The JROTC Game Night Potluck

Hannah Klippel, Reporter

This past Friday before Halloween, a usually quiet corner of the school came alive with paranormal activity. In the dark hallways of the gymnasium wing, all manner of skeletons, witches, and ghouls feasted and frolicked into the night.

At the center of these festivities lay the cause of the chaos: Junior ROTC Cadets, Cadet Command Sergeant Major Conor Gawlik and First Lieutenant Yuneidi Mota-Trinidad, the program’s Mr., and Mrs. JROTC.

At least once every nine weeks, the JROTC program hosts a game night for their cadets, a short afterschool lock-in with food and games.
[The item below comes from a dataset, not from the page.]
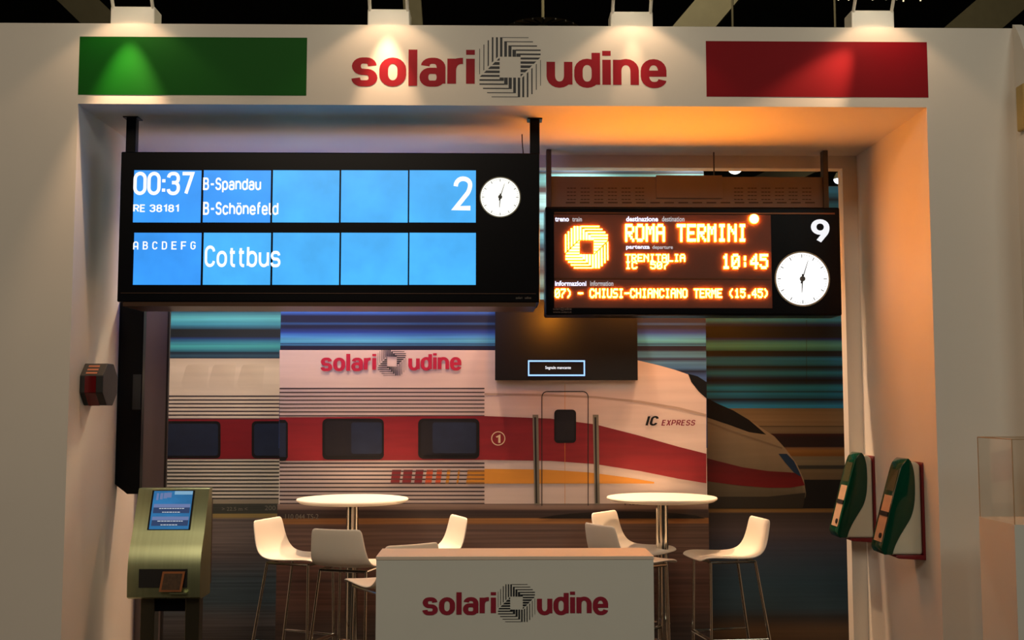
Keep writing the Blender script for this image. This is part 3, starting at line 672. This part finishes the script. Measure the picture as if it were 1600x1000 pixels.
for y, x in ((700, None),): pass
ppoly('panel_seam', [(1259.6, 500), (1260.2, 500), (1260.2, 600), (1259.6, 600)], YS, 3, TDK, mr_)

# ------------------------------------------------------------------ black monitor on the middle wall
a = P(773.5, 594, YC-0.06); b = P(995.5, 468, YC-0.06)
mo = empty('wall_monitor', ((a.x+b.x)/2, YC-0.03, a.z)); tag(mo, 'black flat monitor with a small outlined message box, below the displays', 'monitor')
MB().box(a.x, b.x, YC-0.06, YC-0.006, a.z, b.z).build('screen_body', mat('monitor_glass', (4, 3, 4), 0.42, noise=0.05, spec=0.45), mo, bevel=0.003)
bx_ = emit('message_border', (0.30, 0.52, 1.0), 1.6); mb = MB()
for x0, y0, x1, y1 in ((825, 563, 914, 565.3), (825, 585.2, 914, 587.5), (825, 563, 827, 587.5), (912, 563, 914, 587.5)):
    q = P(x0, y1, YC-0.06); r = P(x1, y0, YC-0.06); mb.box(q.x, r.x, YC-0.062, YC-0.0605, q.z, r.z)
mb.build('message_frame', bx_, mo)
text('Segnale mancante', (852, 572, 892, 578), YC-0.06, TW, mo, name='message_text', bold=0.01, lay=2)

# ------------------------------------------------------------------ counter
CY0, CY1 = 4.85, 5.12
a = P(588, 868, CY0); b = P(1021, 868, CY0)
ct = empty('counter', ((a.x+b.x)/2, (CY0+CY1)/2, 0)); tag(ct, 'white box counter with the company lettering on its front', 'counter')
ztp = P(804, 869, CY0).z
MB().box(a.x, b.x, CY0, CY1, 0, ztp-0.004).build('body', mat('counter_white', (224, 226, 216), 0.55, noise=0.02), ct)
MB().box(a.x-0.002, b.x+0.002, CY0-0.003, CY1+0.002, ztp-0.016, ztp).build('top', mat('counter_top', (232, 216, 196), 0.5, noise=0.03), ct, bevel=0.002)
logo([(660, 925, 775, 961), (839, 924, 950, 961)], (807, 942), 29, CY0, ct, mat('counter_red', (150, 24, 50), 0.5), M_INK, lay=2)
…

The responsibility of planning these activities fall not to the program instructors, but to the elected Mr. and Mrs. Cadets.
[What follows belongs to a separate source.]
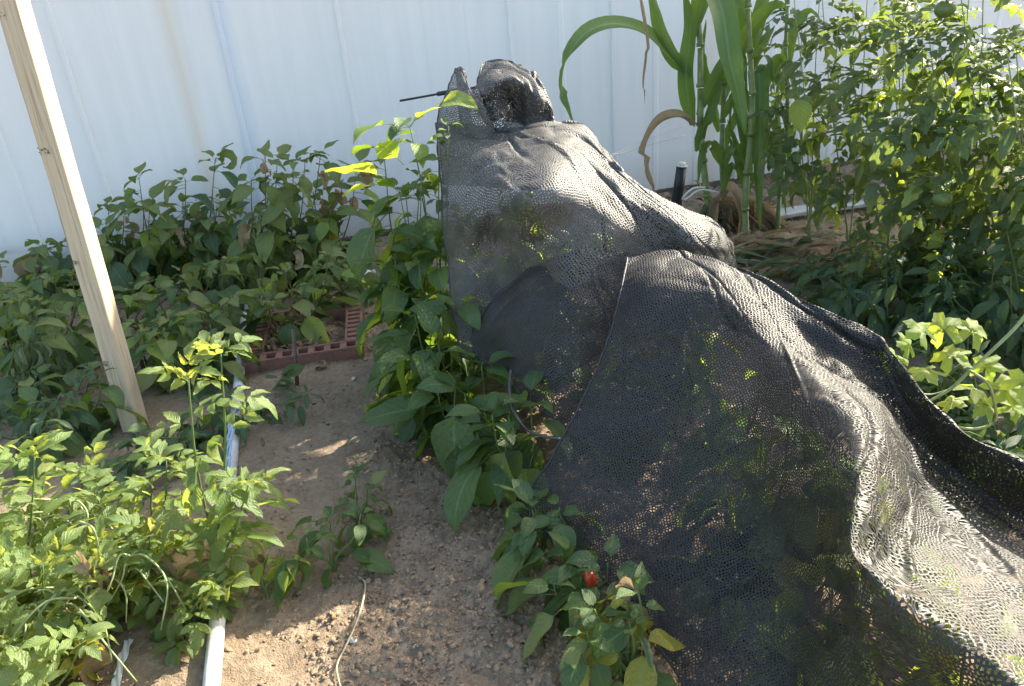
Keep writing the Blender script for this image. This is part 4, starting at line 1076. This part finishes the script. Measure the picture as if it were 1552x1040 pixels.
CL(k2, [(1093, 250), (1100, 215), (1118, 170), (1126, 120)], .06, [.1, .05, .05, .05], (.8, .2, -.3), seed=9)
CL(k3, [(1140, 140), (1150, 110), (1152, 190), (1150, 270), (1152, 350)], .085, [0, -.1, -.25, -.3, -.35], (1, 0, .1), seed=10, tw=.3)
CL(k3, [(1138, 250), (1128, 200), (1116, 150), (1106, 90)], .085, [0, 0, .05, .1], (.9, .2, .4), seed=11)
CL(k3, [(1140, 180), (1165, 120), (1185, 90), (1200, 120), (1212, 190)], .075, [0, -.05, -.1, -.1, -.1], (.7, .3, -.5), seed=12)
CL(k3, [(1141, 100), (1150, 40), (1165, -20), (1180, -50)], .09, [0, 0, 0, 0], (.9, .2, -.3), seed=13)
CL(k3, [(1141, 60), (1128, 20), (1110, -20)], .09, [0, -.1, -.1], (.9, .2, .3), seed=14)
for i, (x, y, x2, y2) in enumerate(((1165, 190, 1172, 150), (1195, 200, 1214, 165), (1180, 160, 1178, 110), (1205, 230, 1222, 200), (1170, 225, 1150, 185))):
    CL(k4, [(1186, 310), (1184+i, 260), (x, y+20), (x2, y2)], .055, [.1, .08, .05, 0], (.8, .3, .4-.2*i), seed=20+i)
CL(k4, [(1190, 120), (1200, 60), (1225, 20), (1250, 40)], .07, [.1, 0, 0, 0], (.7, .2, -.4), seed=27)
rr = random.Random(77)
for i in range(26):
    pl, x0 = ((k2, 1096), (k3, 1138), (k4, 1192), (k3, 1136))[i % 4]; y0 = rr.uniform(90, 300); sg = rr.choice((-1, 1)); h = rr.uniform(50, 110); q = rr.uniform(10, 38)
    if rr.random() < .5: pts = [(x0, y0), (x0+sg*q*.5, y0-h*.5), (x0+sg*q, y0-h)]
    else: pts = [(x0, y0), (x0+sg*q*.6, y0-h*.45), (x0+sg*q*1.3, y0-h*.3), (x0+sg*q*1.6, y0+h*.45)]
    CL(pl, pts, rr.uniform(.035, .065), [0, rr.uniform(-.12, .06), rr.uniform(-.2, .06), -.15][:len(pts)], (.9, rr.uniform(-.3, .5), rr.uniform(-.5, .5)), seed=40+i, tw=rr.uniform(-.6, .6))
dry = LM['dry']
CL(k1, [(1052, 192), (1030, 178), (1002, 186), (982, 212), (976, 245), (983, 272), (998, 300)], .055, [0, -.05, -.12, -.18, -.2, -.22, -.2], (.3, .9, .5), dry, .8, 31, .6, 'dry_leaf', .12)
CL(k1, [(968, -20), (976, 30), (981, 80), (976, 125), (977, 158)], .016, [-.3, -.3, -.3, -.3, -.3], (1, 0, 0), dry, 1.5, 32, .8, 'dry_leaf')
CL(k2, [(1098, 300), (1110, 290), (1125, 325), (1118, 370), (1105, 395)], .06, [0, -.1, -.15, -.2, -.2], (.8, .4, .3), dry, .8, 33, .6, 'dry_leaf', .15)
rr = random.Random(8)
for i in range(64):
    src = (k1, k2, k3, k3)[i % 4]; sx = rr.choice((1075, 1095, 1130, 1140)); sy = rr.uniform(295, 340)
    ex_ = sx+rr.uniform(-35, 125); ey_ = rr.uniform(372, 402); my = rr.uniform(.25, .7)
    CL(src, [(sx, sy), (sx+(ex_-sx)*.3+rr.uniform(-8, 8), sy+(ey_-sy)*.25), (sx+(ex_-sx)*.7, sy+(ey_-sy)*.75), (ex_, ey_)], rr.uniform(.03, .065), [0, -.03, -.08, -.12], (rr.uniform(-1, 1), rr.uniform(-1, 1), .5), dry if rr.random() < .82 else LM['wilt'], rr.uniform(-2, 2), i, .7, 'dry_leaf', .15)
# fallen strap leaves over the ground right of the corn
rr = random.Random(21)
V0 = G(); hold = thing('corn_trash', 'pile of cut corn leaves drying on the soil at the foot of the corn', 'plant litter', atz(1190, 400, 0))
for i in range(70):
    cx, cy = rr.uniform(1100, 1330), rr.uniform(375, 440); c = atz(cx, cy, 0); a = rr.gauss(.1, .5); L_ = rr.uniform(.12, .35); z0 = soil_z(c.x, c.y)+.01+rr.random()*.05
    P = [c+Vector((math.cos(a)*L_*q, math.sin(a)*L_*q, z0+.03*math.sin(PI*(q+.5))*rr.random())) for q in (-.5, -.15, .2, .5)]
    ribbon('dry_leaf' if i % 3 else 'leaf', P, rr.uniform(.02, .045), (dry, LM['wilt'], dry, LM['wilt'])[i % 4], hold, (-math.sin(a), math.cos(a), rr.uniform(-.4, .4)), 10, .4, .1, rr.uniform(-.6, .6), i)

# ---- tomato vines, right
GT = 'tomato vines on the right'
toms = [
 (1228, 372, 1222, -60, .14, 3, 50, 'thin tomato vine nearest the corn with gaps showing the white wall'),
 (1285, 380, 1285, -80, .16, 3, 42, 'sparse tomato vine with sunlit curling shoots, second from the corn'),
 (1340, 400, 1340, -80, .18, 4, 48, 'tomato vine with the hanging pale yellow leaf, third from the corn'),
 (1400, 430, 1398, -110, .20, 4, 92, 'tomato vine carrying the large green tomato near the top edge'),
 (1462, 450, 1455, -110, .22, 4, 110, 'dense tomato vine with a green tomato low in its shaded leaves'),
 (1525, 470, 1520, -110, .24, 4, 110, 'dense tomato vine by the right edge behind the others'),
 (1600, 500, 1610, -120, .26, 4, 90, 'tomato vine mostly cut off by the right edge'),
 (1700, 420, 1720, -140, .34, 5, 110, 'unseen tomato vine added just outside the right edge to cast shade'),  # this vine and the next are added out of view to cast shade
 (1760, 520, 1790, -120, .34, 5, 100, 'second unseen tomato vine added outside the right edge for shade')]
tv = []
for i, (bx, by, tx, ty, sp_, ns, nl, lb) in enumerate(toms):
    b, t = BT(bx, by, tx, ty)
    tv.append(bush('tomato_plant', lb, 'tomato plant', b, t, sp_, ns, nl, ((TOM, 6), (LV('lance', 'tomato'), 2, .5), (TOML, .9), (CRIG, .5, .6)), (.15, .25), 200+i, GT, tmin=(.42, .42, .36, .2, .18, .18, .18, .18, .18)[i], pitch=(-1.0, .1), stem=M_STEML, topsmall=.9))
def tomato(parent, px, py, Y, r, seed):
    c = aty(px, py, Y)-parent.location; g = G(); n = 16; m_ = 9
    for i in range(m_+1):
        ph = PI*i/m_
        for k in range(n):
            a = 2*PI*k/n; q = r*(1+.055*math.cos(5*a+seed)*math.sin(ph)); z = math.cos(ph)*r*.82-(.14*r if i == 0 else 0)
            g.V.append(c+Vector((math.cos(a)*math.sin(ph)*q, math.sin(a)*math.sin(ph)*q, z))); g.UV.append((0, 0))
    for i in range(m_):
        for k in range(n): g.F.append((i*n+k, (i+1)*n+k, (i+1)*n+(k+1) % n, i*n+(k+1) % n)); g.M.append(0)
    g.build('tomato', M_TOM, parent)
    h = G(); top = c+Vector((0, 0, r*.72))
    h.tube([top, top+Vector((.004, 0, .02)), top+Vector((.012, .004, .045))], .0028, .0022, 6)
    for k in range(5):
        M = Matrix.Translation(top) @ Matrix.Rotation(k*1.26+seed, 4, 'Z'); leaf_geo(r*.95, r*.3, 'lance', .2, .9, .2, .05, 4, 0, 0, k, M=M, g=h, cols=3)
    h.build('calyx', M_STEM, parent)
for (i, px, py, dy, r) in ((3, 1432, 14, -.35, .042), (4, 1428, 302, -.35, .040), (2, 1345, 215, -.28, .028), (3, 1292, 60, -.15, .022)):
    tomato(tv[i], px, py, tv[i].location.y+dy, r*.85, i)
# single bright hanging leaves
local_leaf(tv[0], aty(1208, 132, 3.5), aty(1212, 188, 3.45), PEPL[0], .2); local_leaf(tv[3], aty(1452, 62, 3.1), aty(1446, 122, 3.1), PEPL[1], 1.2)
local_leaf(tv[5], aty(1505, 70, 3.0), aty(1500, 98, 3.0), PEPL[0], .2)
# ---- low dark growth in front of the tomatoes
GL = 'low dark leafy plants on the right'
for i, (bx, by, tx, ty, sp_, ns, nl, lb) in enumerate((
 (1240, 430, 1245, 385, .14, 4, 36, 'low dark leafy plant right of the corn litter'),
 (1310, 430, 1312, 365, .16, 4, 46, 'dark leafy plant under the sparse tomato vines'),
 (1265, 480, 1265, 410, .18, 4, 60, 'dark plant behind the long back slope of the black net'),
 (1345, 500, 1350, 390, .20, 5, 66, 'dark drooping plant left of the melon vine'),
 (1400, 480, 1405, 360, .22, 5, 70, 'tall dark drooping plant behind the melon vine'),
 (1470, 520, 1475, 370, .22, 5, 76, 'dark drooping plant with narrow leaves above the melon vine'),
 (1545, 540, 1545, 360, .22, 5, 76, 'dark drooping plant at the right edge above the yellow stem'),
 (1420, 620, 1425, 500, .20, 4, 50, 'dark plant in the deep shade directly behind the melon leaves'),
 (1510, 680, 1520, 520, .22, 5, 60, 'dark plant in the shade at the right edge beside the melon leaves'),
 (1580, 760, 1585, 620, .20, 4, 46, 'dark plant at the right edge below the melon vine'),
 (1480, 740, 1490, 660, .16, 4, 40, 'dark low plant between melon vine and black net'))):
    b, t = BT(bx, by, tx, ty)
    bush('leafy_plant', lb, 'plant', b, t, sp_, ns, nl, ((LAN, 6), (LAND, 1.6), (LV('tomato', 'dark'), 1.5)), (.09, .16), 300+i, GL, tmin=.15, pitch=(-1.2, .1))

# ---- melon vine over the net edge
mv = thing('melon_vine', 'bright yellow green melon vine with lobed leaves and tendrils beside the net', 'vine', aty(1410, 600, 1.62))
MY = 1.62
def mt_(pts, r0, r1, dY=0.0, name='stem', sag=None):
    g = G(); P = [aty(x, y, MY+dY+(sag[i] if sag else 0))-mv.location for i, (x, y) in enumerate(pts)]
    g.tube(catmull(P, 40), r0, r1, 8); return g.build(name, M_STEML, mv)
mt_([(1580, 440), (1545, 490), (1505, 530), (1470, 562), (1440, 590), (1400, 610), (1376, 600), (1352, 572), (1338, 552)], .0045, .0032)
mt_([(1380, 604), (1402, 606), (1412, 625), (1435, 643), (1478, 650), (1508, 638), (1506, 606), (1496, 580), (1470, 562)], .0036, .0036, -.02)
mt_([(1338, 552), (1332, 540), (1335, 522), (1342, 530)], .0018, .001, 0, 'tendril')
mt_([(1440, 590), (1410, 598), (1390, 592), (1384, 570)], .0022, .0018, .01, 'tendril')
mt_([(1420, 632), (1440, 640), (1452, 652), (1470, 655), (1488, 662)], .0012, .0008, .01, 'tendril')
ml = [mesh('leaf', (g_ := melon_geo(1.0, s)).V, g_.F, LM['melon'], g_.UV) for s in range(4)]
rr = random.Random(4)
for i, (px, py, sz, az, pt_) in enumerate(((1362, 548, .050, 2.6, .35), (1405, 508, .048, 2.2, .55), (1432, 505, .050, 1.6, .7), (1472, 508, .052, 1.0, .5), (1380, 530, .040, 2.0, .9),
                                 (1412, 560, .050, 3.4, -.1), (1446, 545, .050, 1.4, .3), (1468, 585, .052, -.8, -.3), (1512, 590, .060, -.2, .2), (1545, 585, .055, .3, .4),
                                 (1490, 610, .045, -1.4, -.6), (1528, 615, .042, -.6, -.2), (1446, 603, .042, -2.5, -.2), (1492, 560, .045, .5, .6), (1568, 610, .05, 0, .1))):
    o = bpy.data.objects.new('leaf', ml[i % 4]); C.objects.link(o); o.parent = mv
    M = Matrix.Rotation(az-PI/2, 4, 'Z') @ Matrix.Rotation(pt_, 4, 'X') @ Matrix.Rotation(rr.uniform(-.5, .5), 4, 'Y')
    o.location = aty(px, py, MY+rr.uniform(-.04, .03))-mv.location; o.rotation_euler = M.to_euler(); o.scale = (sz,)*3
# ---- leaf litter
litter('leaf_litter', 'small dead leaves and straw bits scattered on the path', Vector((-.35, 1.9, 0)), Vector((.8, 0, 0)), Vector((0, 2.2, 0)), 90, 9, (.008, .03), .004, mats=('litter', 'dry'))
litter('leaf_litter', 'dead leaves and stones added to darken the shaded strip along the wall foot', Vector((1.9, 4.85, 0)), Vector((2.2, .4, 0)), Vector((0, .5, 0)), 150, 12, (.04, .09), .04, mats=('litter', 'dry', 'litter'))  # brown litter stands in for shade on the ground by the wall
litter('leaf_litter', 'dead leaves scattered on the shaded soil under the wall plants', Vector((-1.6, 3.55, 0)), Vector((1.6, 0, 0)), Vector((0, 1.4, 0)), 260, 5, mats=('litter', 'dry'))
litter('leaf_litter', 'dry leaves scattered below the tomato plants', Vector((2.0, 3.3, 0)), Vector((1.8, 0, 0)), Vector((0, 2.2, 0)), 420, 6, mats=('litter', 'dark', 'dry'))
litter('leaf_litter', 'dry leaves scattered under the dahlias', Vector((-1.15, 1.6, 0)), Vector((.55, 0, 0)), Vector((0, 1.4, 0)), 120, 7, (.02, .045), mats=('litter', 'dry', 'dark'))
“We’re a student-led program,” Cadet Mota said. “Everything starts with an idea, and then that idea is broken into details. Those details get sent to Staff, and we have them make an OPORD—an Operating Order—and they take that, and they break those specific details into more specifics.”
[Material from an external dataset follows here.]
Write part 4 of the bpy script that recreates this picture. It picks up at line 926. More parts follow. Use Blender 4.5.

JROTC Staff is the group of cadets that form the upper leadership of JROTC, headed by the Battalion Commander, Cadet Lieutenant Colonel Skyler Freeman, and the Executive Officer, Cadet Major Isabel Martin.

Each member of staff has one of five specific jobs, called shops, and each plays a major part in planning most of JROTC’s events.

“[This event] didn’t take as much paperwork as usual,” Cadet First Lieutenant Parker Bourns said. “Only three pages.”

As the JROTC S3 lead, Cadet Bourns oversees all training and scheduling for the program, and writes the OPORDs for all the events.

According to Cadet Bourns, the usual number is six pages, front and back, and doesn’t include the emails sent back-and-forth between the staff shops, the instructors, Mr. & Mrs. JROTC, and the company commanders that lead the cadets in class.

“We had to start planning two-three weeks in advance,” Mota said.

In accordance with this time of year, this game night was Halloween themed.

“We’re going to have a costume contest, and Halloween decorations,” Cadet Gawlik said. “We’re gonna watch scary movies and eat food.”

Along with movies and board games in the JROTC room, the gyms were also open, where volleyball, table tennis, and dodgeball were open all night. The night opened at 5 p.m. and carried on past 9 p.m. The menu featured homemade spaghetti, charcuterie boards, fresh fruit, baked desserts, and grilled hotdogs and hamburgers.

The feature movie was Coraline, and shortly after all the cadets gathered to compete in a costume contest, won by freshman cadet, Private Emma Tremont.

“It’s really fun,” Cadet Gawlik said. “It’s really a team-building experience for the entire battalion.”

However, the cadets are not the only people limited to the program’s events.

“As long as you have an escort from a cadet,” Gawlik said, “then anyone can come.”

The next game night is planned to be in early January.